No baby was born from Nobel sperm as Graham’s initial concept had a fundamental flaw; by the time the Nobel committee gets to honour someone, his sperm’s best-before date is usually a distant memory. Graham had managed to recruit only three Nobel winners anyway, including the physicist William Shockley, a proponent of near-Nazi views on race and eugenics; the other two quit to avoid the kind of notoriety that attached itself to Graham’s Repository of Germinal Choice.
The first couple to withdraw successfully from the bank turned out to be convicted felons. Yet women still applied enthusiastically, apparently because Graham had handpicked, so to speak, his investors. He would target scientific conferences, wine and dine various PhDs, then invite them back to his hotel rooms to make a donation. “It was weird, almost like being on a date,” recalled one donor. “I guess I’ve spent my whole life in sperm,” said a cryogenic expert with a straight face as he recalled teaching Graham how to freeze sperm in liquid nitrogen; you suspect he’s now freezing billionaires awaiting some needed cure.
In often using reconstructions and Graham’s own words delivered by a Werther’s Original grandfather type, this was a surprisingly jaunty account; it even ended with Monty Python’s Every Sperm is Sacred. But it got awkward when Graham began narrating his own death in 1997, drowning in a hotel bath after a heart attack. And in mostly having interviewees who were satisfied customers, we were left with too many unanswered questions.
Few, if any, of the 217 children produced by the bank over its 19-year existence have turned out to be geniuses. Many seem to be above average academically, but could that be more to do with pushy mothers who wanted “genius babies” in the first place? Did husbands struggle to love children who were not their own? Did the donors want to find their offspring and vice versa?
Now I don’t want Horizon to return to the days when all we got were talking heads sporting ZZ Top beards and looking as if they’d played Dark Side of the Moon once too often. But one expects the series to offer a more rigorous examination of its subjects. Even when it scared us every other week with apocalyptic scenarios involving killer bugs or space rocks the size of Wales, it tended to cover all the angles. So give me old Horizon’s doom and gloom rather than its cuddly new version if that means we get back some analytical grit.

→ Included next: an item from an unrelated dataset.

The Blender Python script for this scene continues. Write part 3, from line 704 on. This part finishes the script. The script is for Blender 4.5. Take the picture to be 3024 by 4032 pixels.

More observational than analytical was My New Home (Channel 4), the first in an annual series over the next five years that will follow how three new immigrants, all now 11, adjust and assimilate into their new lives in Britain. Boisterous, PlayStation- obsessed Marshal from Zimbabwe has moved to Tyneside. Cheeky Imran has come to Peterborough from rural Pakistan and is in a school of 1,000 pupils speaking 30 languages. Thoughtful Altynay from Kyrgyzstan now lives in a Yorkshire village.
Hopping between each child made for scrappy viewing at times but it caught some sense of the disorientation that these not-yet- streetwise kids must be feeling. As Altynay became an object of curiosity in the playground, I was reminded of the documentary Windrush, which had shown how arrivals from the West Indies had experienced a relatively benign attitude towards them until their novelty wore off. This is a series that can only develop in depth as it progresses. Let’s hope the latest run of Horizon does the same.